─── Dataset content ───

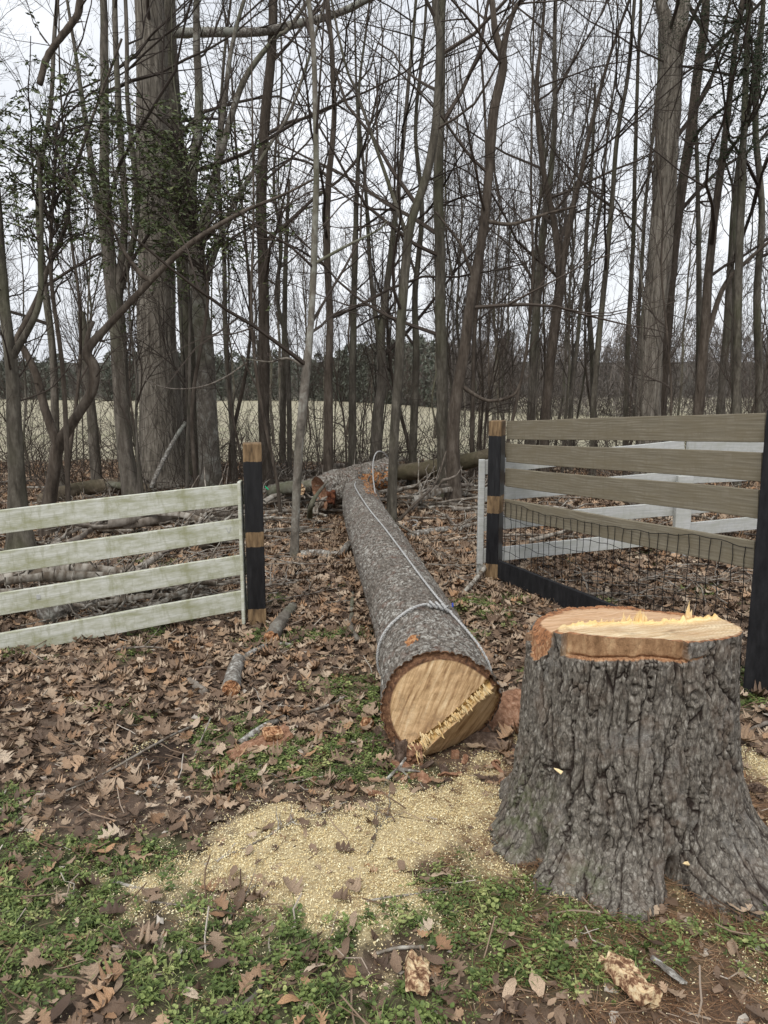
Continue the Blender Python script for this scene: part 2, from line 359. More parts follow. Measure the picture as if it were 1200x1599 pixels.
# ---- green ground cover
b = NB('weed_leaf'); rd = b.rand(); c = b.ramp(rd, [(0, (.075, .105, .028)), (.5, (.16, .21, .058)), (.85, (.28, .34, .11)), (1, (.42, .43, .17))])
c = b.mix(b.ramp(b.noise(b.vec((60, 60, 60)), 1, 3), [(.4, .5), (.6, 0)]), c, (.035, .07, .02)); M['weed'] = b.done(c, .55, spec=.3)
def weed_mesh(seed):
    r = np.random.default_rng(seed); parts = []
    for k in range(15):
        a = r.uniform(0, 6.28); rad = abs(r.normal(0, .022)); hgt = r.uniform(.006, .035); c = np.array([math.cos(a) * rad, math.sin(a) * rad, hgt])
        s = r.uniform(.004, .0095); th = r.uniform(0, 6.28); ti = r.uniform(-.5, .7)
        u = np.array([math.cos(th), math.sin(th), ti * .6]); w_ = np.array([-math.sin(th), math.cos(th), r.uniform(-.3, .3)])
        q = [c - u * s, c - u * s * .2 + w_ * s * .75, c + u * s * .8 + w_ * s * .5, c + u * s * 1.2, c + u * s * .8 - w_ * s * .5, c - u * s * .2 - w_ * s * .75, c + np.array([0, 0, -s * .25])]
        parts.append((np.array(q), [(6, 0, 1), (6, 1, 2), (6, 2, 3), (6, 3, 4), (6, 4, 5), (6, 5, 0)]))
        st = np.array([[c[0] * .4, c[1] * .4, -.01], [c[0] * .4 + .0012, c[1] * .4, -.01], list(c + [.0008, 0, 0])]); parts.append((st, [(0, 1, 2)]))
    for k in range(8):  # a few grass blades
        a = r.uniform(0, 6.28); ln = r.uniform(.03, .07); d = np.array([math.cos(a), math.sin(a), 0]); e = np.array([-d[1], d[0], 0]) * .0013; p0 = d * .005
        parts.append((np.array([p0 - e, p0 + e, p0 + d * ln * .5 + e + [0, 0, ln * .5], p0 + d * ln * .5 - e + [0, 0, ln * .5], p0 + d * ln + [0, 0, ln * .45]]), [(0, 1, 2, 3), (3, 2, 4)]))
    V, F = cat(parts); return mesh('weed_shape', V, F)
WEEDC = lib('weed_shapes', [obj('weed_shape', weed_mesh(s), M['weed']) for s in range(7)])
xx, yy = spread(34000, 1.0, 6.5, .3); keep = (rng.random(len(xx)) < green(xx, yy) * np.where(yy < 2.3, 1.3, .8)) & (rng.random(len(xx)) > saw(xx, yy) * .86) & (np.hypot(xx - SX, yy - SY) > .5) & (logdist(xx, yy) > .22)
xx, yy = xx[keep], yy[keep]; n = len(xx)
scatter('ground_cover', np.stack([xx, yy, H(xx, yy) + .004], 1), flat_rot(n, .15), rng.uniform(.35, 1.0, n), rng.integers(0, 7, n), WEEDC, 'low green chickweed and grass growing among the fallen leaves')

# ---- sawdust, pine needles, litter crumbs
b = NB('sawdust'); M['sawdust'] = b.done(b.ramp(b.rand(), [(0, (.52, .38, .18)), (.3, (.80, .66, .36)), (1, (.93, .87, .62))]), .9)
def chip(seed):
    r = np.random.default_rng(seed); V, F = box(r.uniform(.003, .0065), r.uniform(.0015, .003), r.uniform(.0006, .0015)); return mesh('chip_shape', V + r.normal(0, .0004, V.shape), F)
CHIPC = lib('chip_shapes', [obj('chip_shape', chip(s), M['sawdust']) for s in range(5)])
xx, yy = spread(620000, 1.25, 4.6, .1); sv = saw(xx, yy); halo = np.exp(-(((xx - .25) / 1.15) ** 2 + ((yy - 2.4) / 1.0) ** 2) ** 1.5)
keep = (rng.random(len(xx)) < np.clip(sv * .68 * (.55 + .9 * np.clip(fbm(np.stack([xx, yy, xx * 0], 1) * 9, 401, 3) + .3, 0, .6)) + .07 * halo, 0, 1)) & (np.hypot(xx - SX, yy - SY) > .38)
xx, yy = xx[keep], yy[keep]; n = len(xx)
scatter('sawdust', np.stack([xx, yy, H(xx, yy) + .012 * saw(xx, yy) + rng.uniform(0, .012, n)], 1), flat_rot(n, .6), rng.uniform(.5, 1.25, n), rng.integers(0, 5, n), CHIPC, 'pale yellow sawdust spilled over leaves beside the stump')
b = NB('pine_needle'); M['needle'] = b.done(b.ramp(b.rand(), [(0, (.16, .085, .045)), (.6, (.27, .155, .085)), (1, (.38, .25, .15))]), .8)
def needle(seed):
    r = np.random.default_rng(seed); parts = []
    for k in range(6):
        a = r.uniform(0, 6.28); c = r.normal(0, .02, 3) * (1, 1, .15); ln = r.uniform(.03, .07); t = np.linspace(-.5, .5, 4); be = r.normal(0, .25)
        d = np.array([math.cos(a), math.sin(a), 0]); e = np.array([-d[1], d[0], 0]); parts.append(tubes(c + d * t[:, None] * ln + e * (t[:, None] ** 2) * ln * be, .0006, 3))
    V, F = cat(parts); return mesh('needle_shape', V, F)
NEEDC = lib('needle_shapes', [obj('needle_shape', needle(s), M['needle']) for s in range(5)])
xx, yy = spread(15000, 1.1, 4.5, .1); keep = rng.random(len(xx)) < np.exp(-(np.hypot(xx - .95, yy - 2.15) / .75) ** 4) * .8 + .05
xx, yy = xx[keep], yy[keep]; n = len(xx)
scatter('pine_needles', np.stack([xx, yy, H(xx, yy) + rng.uniform(.006, .018, n)], 1), flat_rot(n, .15), rng.uniform(.7, 1.3, n), rng.integers(0, 5, n), NEEDC, 'reddish brown pine needles round the foot of the stump')
b = NB('crumb'); M['crumb'] = b.done(b.ramp(b.rand(), [(0, (.07, .045, .03)), (.5, (.18, .12, .08)), (.85, (.3, .22, .16)), (1, (.5, .46, .4))]), .9)
def crumb(seed):
    r = np.random.default_rng(seed)
    if seed % 2: t = np.linspace(0, 1, 4)[:, None]; V, F = tubes(np.array([0, 0, 0]) + np.hstack([t * .1, r.normal(0, .006, (4, 1)), r.normal(0, .003, (4, 1))]), .0018, 4); return mesh('crumb_shape', V, F)
    a = np.sort(r.uniform(0, 6.28, 6)); rr = r.uniform(.008, .02, 6); V = np.stack([np.cos(a) * rr, np.sin(a) * rr, r.normal(0, .003, 6)], 1); return mesh('crumb_shape', np.vstack([V, [[0, 0, .004]]]), np.array([(6, i, (i + 1) % 6) for i in range(6)]))
CRC = lib('crumb_shapes', [obj('crumb_shape', crumb(s), M['crumb']) for s in range(8)])
xx, yy = spread(30000, 1.0, 9, .3); keep = (rng.random(len(xx)) > saw(xx, yy) * .85) & (np.hypot(xx - SX, yy - SY) > .42) & (logdist(xx, yy) > .2) ; xx, yy = xx[keep], yy[keep]; n = len(xx)
scatter('leaf_crumbs', np.stack([xx, yy, H(xx, yy) + rng.uniform(.004, .02, n)], 1), flat_rot(n, .3), rng.uniform(.4, 1.5, n), rng.integers(0, 8, n), CRC, 'broken bits of leaf, bark and twig strewn on the ground')
# ------------------------------------------------------------------ wood and bark materials of the felled tree
b = NB('stump_bark'); v = b.vec((1, 1, 1)); ht = b.attr('height'); wd = b.attr('wood'); n1 = b.noise(b.vec((1, 1, .55)), 75, 6, .7); n2 = b.noise(v, 9, 4, .6); n3 = b.noise(v, 260, 3, .65); ck = b.voro(b.vec((1, 1, .35), rot=(0, 0, .3)), 62, 'DISTANCE_TO_EDGE'); n1 = b.math('ADD', b.math('MULTIPLY', n1, .82), b.math('MULTIPLY', b.math('MINIMUM', ck, .12), 1.1))
plate = b.ramp(n1, [(.38, (.045, .036, .029)), (.48, (.115, .098, .079)), (.57, (.21, .185, .152)), (.66, (.43, .405, .355))])
plate = b.mix(b.ramp(n2, [(.5, 0), (.68, .6)]), plate, (.17, .115, .08))
plate = b.mix(b.ramp(b.noise(v, 4.3, 6, .7), [(.56, 0), (.7, .7)]), plate, b.ramp(n3, [(.4, (.16, .15, .135)), (.6, (.42, .42, .40))]))
plate = b.mix(b.math('MULTIPLY', b.attr('moss'), b.ramp(b.noise(v, 30, 4), [(.45, 0), (.6, .8)])), plate, (.10, .12, .045))
fc = b.voro(b.vec((1, 1, .45)), 85, 'F1', 'Color'); plate = b.mix(.55, plate, b.mix(b.ramp(fc, [(.1, 0), (.9, 1)]), b.mix(.5, plate, (.03, .024, .02)), b.mix(.35, plate, (.42, .40, .36))))
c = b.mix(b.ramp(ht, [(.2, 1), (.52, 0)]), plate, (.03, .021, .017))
wood = b.ramp(b.noise(b.vec((1, 1, .3)), 26, 6, .65), [(.3, (.16, .085, .04)), (.5, (.36, .21, .11)), (.66, (.52, .34, .19)), (.8, (.62, .49, .33))])
wood = b.mix(b.attr('orange'), wood, b.ramp(n1, [(.35, (.20, .085, .04)), (.52, (.44, .22, .11)), (.68, (.64, .43, .26))]))
c = b.mix(b.ramp(wd, [(.35, 0), (.6, 1)]), c, wood)
M['stump_bark'] = b.done(c, .9, b.math('ADD', n1, b.math('MULTIPLY', n3, .4)), .9, .008)
b = NB('log_bark'); v = b.vec((1, 1, 1)); ht = b.attr('height'); wd = b.attr('wood'); n1 = b.noise(b.vec((1, .6, 1)), 60, 6, .72); n2 = b.noise(v, 2.1, 4, .6); n3 = b.noise(v, 210, 3, .7)
plate = b.ramp(n1, [(.38, (.048, .038, .030)), (.49, (.12, .098, .078)), (.58, (.215, .185, .155)), (.68, (.50, .475, .43))])
plate = b.mix(b.math('MULTIPLY', b.ramp(b.noise(v, 38, 5, .75), [(.5, 0), (.58, .9)]), b.ramp(b.noise(v, 3.1, 5, .65), [(.38, .15), (.58, 1)])), plate, (.56, .55, .50))
fc = b.voro(b.vec((1, .5, 1)), 60, 'F1', 'Color'); plate = b.mix(.5, plate, b.mix(b.ramp(fc, [(.1, 0), (.9, 1)]), b.mix(.6, plate, (.03, .024, .02)), b.mix(.3, plate, (.42, .40, .36))))
plate = b.mix(b.ramp(b.noise(v, 13, 4), [(.55, 0), (.72, .6)]), plate, (.17, .10, .075))
c = b.mix(b.ramp(ht, [(.02, 1), (.3, 0)]), plate, (.05, .038, .030))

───

Each line from the top of the material through the line containing "scatter('ground_cover', np.stack([xx, yy, H(xx, yy)" should be reproduced exactly; please drop any images.

# Exercise output
Continue the Blender Python script for this scene: part 2, from line 359. More parts follow. Measure the picture as if it were 1200x1599 pixels.
# ---- green ground cover
b = NB('weed_leaf'); rd = b.rand(); c = b.ramp(rd, [(0, (.075, .105, .028)), (.5, (.16, .21, .058)), (.85, (.28, .34, .11)), (1, (.42, .43, .17))])
c = b.mix(b.ramp(b.noise(b.vec((60, 60, 60)), 1, 3), [(.4, .5), (.6, 0)]), c, (.035, .07, .02)); M['weed'] = b.done(c, .55, spec=.3)
def weed_mesh(seed):
    r = np.random.default_rng(seed); parts = []
    for k in range(15):
        a = r.uniform(0, 6.28); rad = abs(r.normal(0, .022)); hgt = r.uniform(.006, .035); c = np.array([math.cos(a) * rad, math.sin(a) * rad, hgt])
        s = r.uniform(.004, .0095); th = r.uniform(0, 6.28); ti = r.uniform(-.5, .7)
        u = np.array([math.cos(th), math.sin(th), ti * .6]); w_ = np.array([-math.sin(th), math.cos(th), r.uniform(-.3, .3)])
        q = [c - u * s, c - u * s * .2 + w_ * s * .75, c + u * s * .8 + w_ * s * .5, c + u * s * 1.2, c + u * s * .8 - w_ * s * .5, c - u * s * .2 - w_ * s * .75, c + np.array([0, 0, -s * .25])]
        parts.append((np.array(q), [(6, 0, 1), (6, 1, 2), (6, 2, 3), (6, 3, 4), (6, 4, 5), (6, 5, 0)]))
        st = np.array([[c[0] * .4, c[1] * .4, -.01], [c[0] * .4 + .0012, c[1] * .4, -.01], list(c + [.0008, 0, 0])]); parts.append((st, [(0, 1, 2)]))
    for k in range(8):  # a few grass blades
        a = r.uniform(0, 6.28); ln = r.uniform(.03, .07); d = np.array([math.cos(a), math.sin(a), 0]); e = np.array([-d[1], d[0], 0]) * .0013; p0 = d * .005
        parts.append((np.array([p0 - e, p0 + e, p0 + d * ln * .5 + e + [0, 0, ln * .5], p0 + d * ln * .5 - e + [0, 0, ln * .5], p0 + d * ln + [0, 0, ln * .45]]), [(0, 1, 2, 3), (3, 2, 4)]))
    V, F = cat(parts); return mesh('weed_shape', V, F)
WEEDC = lib('weed_shapes', [obj('weed_shape', weed_mesh(s), M['weed']) for s in range(7)])
xx, yy = spread(34000, 1.0, 6.5, .3); keep = (rng.random(len(xx)) < green(xx, yy) * np.where(yy < 2.3, 1.3, .8)) & (rng.random(len(xx)) > saw(xx, yy) * .86) & (np.hypot(xx - SX, yy - SY) > .5) & (logdist(xx, yy) > .22)
xx, yy = xx[keep], yy[keep]; n = len(xx)
scatter('ground_cover', np.stack([xx, yy, H(xx, yy) + .004], 1), flat_rot(n, .15), rng.uniform(.35, 1.0, n), rng.integers(0, 7, n), WEEDC, 'low green chickweed and grass growing among the fallen leaves')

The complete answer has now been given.